Items from a data source:
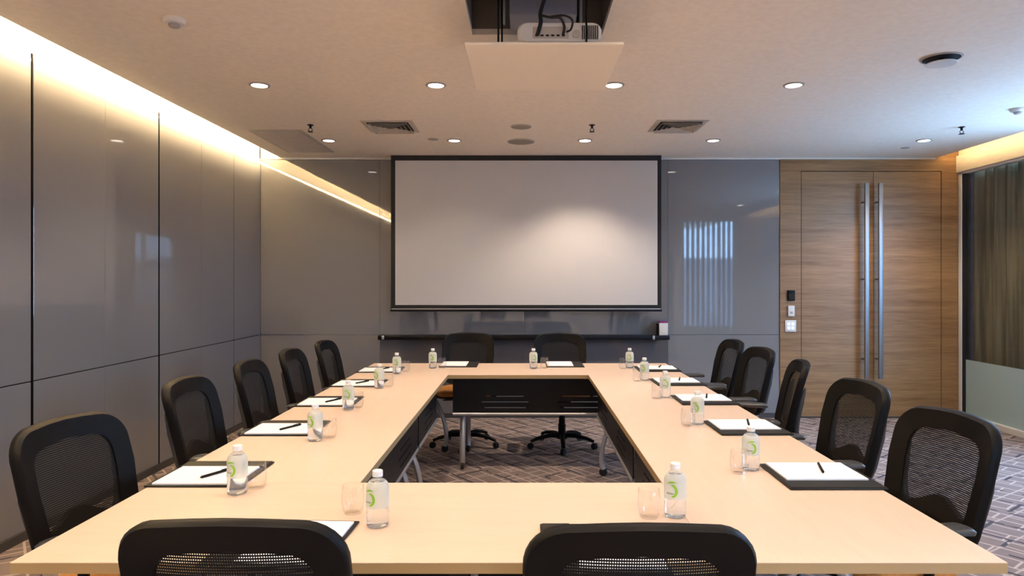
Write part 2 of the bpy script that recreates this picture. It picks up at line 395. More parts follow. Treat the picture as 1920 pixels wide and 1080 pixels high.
# ------------------------------------------------------------------ screen, shelf, wall fittings
SD = 6.95
def sx(px): return (px - CX) * SD / F
def sz(py): return H - (py - CY) * SD / F
t = thing('projection_screen', 'large white projection screen with black border hanging on the back wall', 'projection screen', ((sx(733) + sx(1240)) / 2, SD, sz(580)))
hw = (sx(1240) - sx(733)) / 2; hh = sz(288) - sz(580)
bw = .045
b = MB(); b.box(-hw, hw, 0, .012, 0, hh - .001)
b.build('screen_border', M['screen_border'], t)
b = MB(); b.box(-hw + bw, hw - bw * .9, -.003, -.0005, .045, hh - .072); b.build('screen_surface', M['screen'], t)
b = MB(); b.box(-hw - .005, hw + .005, -.012, .02, -.022, -.001, .004, 2); b.build('bottom_bar', M['dark_metal'], t)
b = MB(); b.box(-hw + .01, hw - .01, -.014, -.0125, .001, .010); b.build('weight_strip', M['silver'], t)
b = MB(); b.box(sx0, sx1, WALL - .10, WALL - .001, ZJ - .045, ZJ, .003, 2)
tag(b.build('pen_shelf', M['dark_metal']), 'long dark wall shelf below the projection screen', 'shelf')
for px, lab in ((722, 'small metal clip at the left end of the dark wall shelf'), (1222, 'small metal clip near the right end of the dark wall shelf')):
    b = MB(); b.box(-.012, .012, -.012, 0, -.04, .0, .003, 2)
    tag(b.build('shelf_clip', M['silver'], loc=(bx(px), WALL - .101, ZJ)), lab, 'clip', )
t = thing('marker_box', 'small white and magenta marker box on the right end of the wall shelf', 'box', (bx(1241), WALL - .055, ZJ))
b = MB(); b.box(-.045, .045, -.035, .035, .001, .13, .004, 2); b.build('box_body', M['white'], t)
b = MB(); b.box(-.046, .046, -.036, .036, .13, .145, .003, 2); b.build('box_lid', M['magenta'], t)
b = MB(); b.box(-.06, -.046, -.036, .036, .001, .12, .002, 1); b.build('side_sleeve', M['plastic'], t)
px0 = bx(1482)
t = thing('access_reader', 'black rectangular card reader on the timber wall left of the door', 'card reader', (px0, yy, bz(554)))
b = MB(); b.box(-.038, .038, -.02, 0, -.055, .055, .005, 2); b.build('reader_body', M['plastic'], t)
b = MB(); b.box(-.03, .03, -.0215, -.0203, -.045, .02, .0005, 1); b.build('reader_face', M['black'], t)
t = thing('wall_thermostat', 'cream wall control between the black reader and the light switch', 'thermostat', (px0, yy, bz(583)))
b = MB(); b.box(-.034, .034, -.018, 0, -.055, .055, .004, 2); b.build('housing', M['white'], t)
b = MB(); b.box(-.014, .012, -.0195, -.0183, -.025, -.005, .0004, 1); b.build('display', M['grille'], t)
t = thing('light_switch', 'square white switch plate with four lit buttons beside the door', 'light switch', (bx(1481), yy, bz(611)))
b = MB(); b.box(-.058, .058, -.012, 0, -.06, .06, .004, 2); b.build('switch_plate', M['white'], t)
for i in (-1, 1):
    for j in (-1, 1):
        b = MB(); b.box(-.014, .014, -.0145, -.0123, -.014, .014, .002, 1); o = b.build('button', M['led'], t); o.location = (i * .021, 0, j * .021)

# ------------------------------------------------------------------ ceiling fittings
def cpos(px, py, z=CEIL):
    D = (z - H) * F / (CY - py); return ((px - CX) * D / F, D, z)
def make_downlight(dim=False):
    t = thing('downlight', '', 'downlight', group='recessed ceiling downlights')
    b = MB(); b.lathe([(.050, -.001), (.052, -.008), (.066, -.006), (.068, -.0005), (.050, -.0005)], 28, cap=False); b.build('trim_ring', M['grille'], t)
    b = MB(); b.lathe([(.0499, -.0065), (.0499, -.001)], 28); b.build('lens', M['lamp_dim'] if dim else M['lamp'], t)
    return t
XS = [-1.74, -.58, .59, 1.77]; XS2 = [-1.79, -.64, .556, 1.73, 3.66]
lights = []
nm = ['leftmost', 'second from left', 'second from right', 'rightmost']
for i, x in enumerate(XS): lights.append((x, 4.45, 'round recessed downlight in the nearer visible ceiling row, ' + nm[i], 1.0))
nm = ['leftmost, above the left tables', 'left of the ceiling speakers', 'right of the ceiling speakers', 'fourth from left', 'rightmost, in front of the door']
for i, x in enumerate(XS2): lights.append((x, 6.2, 'small round downlight in the farther ceiling row, ' + nm[i], [.3, .3, 1.9, .3, 1.5][i]))
for D in (2.7, .95, -.8):
    for x in XS + ([3.66] if D > 1.2 else []): lights.append((x, D, 'recessed downlight in the ceiling overhead, above or behind the viewpoint', 1.0 if D > 1.5 else (1.0 if D > 0 else 3.5)))
lights.append((3.66, 4.45, 'recessed downlight in the ceiling overhead, above or behind the viewpoint', .3))
pa = make_downlight(); pb = make_downlight(True); fa = fb = True
SPOT = 42.0
for x, D, lab, k in lights:
    dim = k < .7
    if dim: o = place(pb, fb, (x, D, CEIL), 0, lab); fb = False
    else: o = place(pa, fa, (x, D, CEIL), 0, lab); fa = False
    L = bpy.data.lights.new('downlight_lamp', 'SPOT'); L.energy = SPOT * k; L.color = (1, .80, .605)
    L.spot_size = math.radians(118); L.spot_blend = .6; L.shadow_soft_size = .04
    lo = bpy.data.objects.new('downlight_lamp', L); COL.objects.link(lo); lo.location = (x, D, CEIL - .012)

def ring_frame(b, h0, h1, z0, z1, t=.004):
    """sloping square louvre: from half size h0 at z0 to h1 at z1"""
    for k in range(4):
        a = k * PI / 2; R = Matrix.Rotation(a, 3, 'Z')
        p = [Vector((-h0, -h0, z0)), Vector((h0, -h0, z0)), Vector((h1, -h1, z1)), Vector((-h1, -h1, z1))]
        q = [v + Vector((0, t, 0)) for v in p]
        P = [b.bm.verts.new(R @ v) for v in p]; Q = [b.bm.verts.new(R @ v) for v in q]
        for f in ((P[0], P[1], P[2], P[3]), (Q[3], Q[2], Q[1], Q[0]), (P[1], P[0], Q[0], Q[1]), (P[3], P[2], Q[2], Q[3]), (P[0], P[3], Q[3], Q[0]), (P[2], P[1], Q[1], Q[2])):
            b.bm.faces.new(f).material_index = b.mi
def make_diffuser():
    t = thing('air_diffuser', '', 'air vent', group='square ceiling air diffusers')
    b = MB(); b.box(-.17, .17, -.17, .17, -.003, -.0005); b.build('backing_plate', M['black'], t)
    b = MB()
    for s_ in (-1, 1):
        b.box(-.21, .21, s_ * .19 - .02, s_ * .19 + .02, -.006, -.0008, .001, 1); b.box(s_ * .19 - .02, s_ * .19 + .02, -.17, .17, -.006, -.0008, .001, 1)
    b.build('outer_frame', M['white_dim'], t)
    for i, h in enumerate((.170, .135, .100, .065, .030)):
        b = MB(); ring_frame(b, h - .022, h, -.004, -.026, .002); b.build('louvre', M['white_dim'], t)
    return t
pd = make_diffuser()
x, y, z = cpos(733, 237); place(pd, True, (x, y, CEIL), 0, 'square ceiling air diffuser left of the projection screen')
x, y, z = cpos(1270, 236); place(pd, False, (x, y, CEIL), 0, 'square ceiling air diffuser right of the projection screen')
t = thing('return_grille', 'flush rectangular return air grille in the ceiling near the left cove', 'air vent', (-2.13, 6.27, CEIL))
b = MB(); b.box(-.23, .23, -.50, -.47, -.006, -.0005); b.box(-.23, .23, .47, .50, -.006, -.0005); b.box(-.23, -.20, -.47, .47, -.006, -.0005); b.box(.20, .23, -.47, .47, -.006, -.0005)
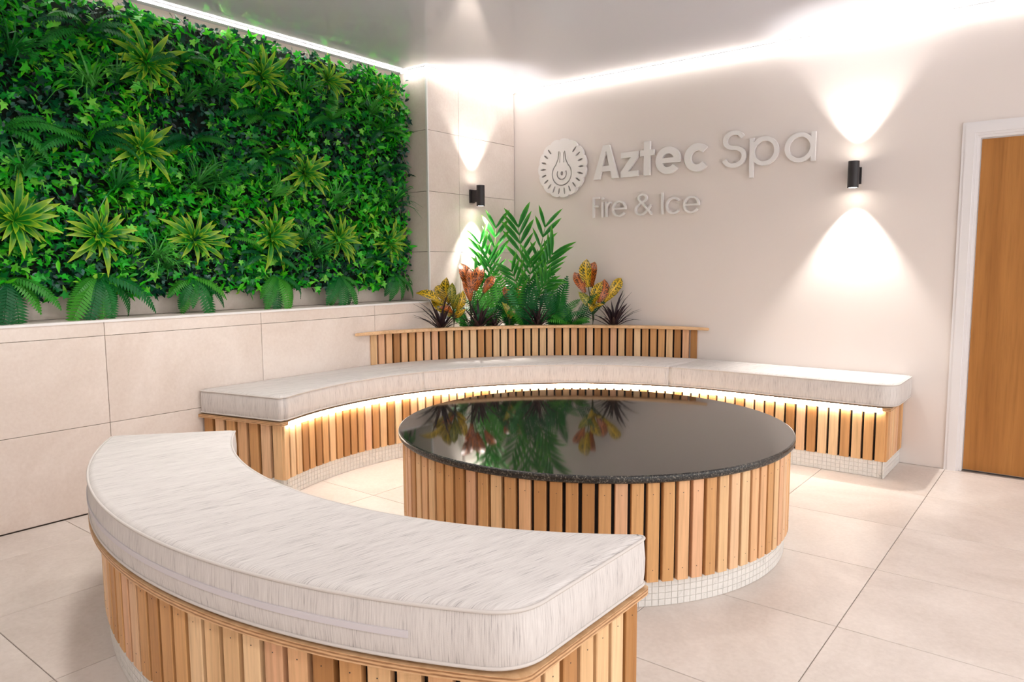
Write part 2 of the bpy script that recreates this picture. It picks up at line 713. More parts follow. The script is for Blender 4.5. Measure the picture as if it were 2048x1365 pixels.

- _Goal_
Copy each line that holds the word "pixels".

- _Answer to this task_
Write part 2 of the bpy script that recreates this picture. It picks up at line 395. More parts follow. Treat the picture as 1920 pixels wide and 1080 pixels high.
Write part 2 of the bpy script that recreates this picture. It picks up at line 713. More parts follow. The script is for Blender 4.5. Measure the picture as if it were 2048x1365 pixels.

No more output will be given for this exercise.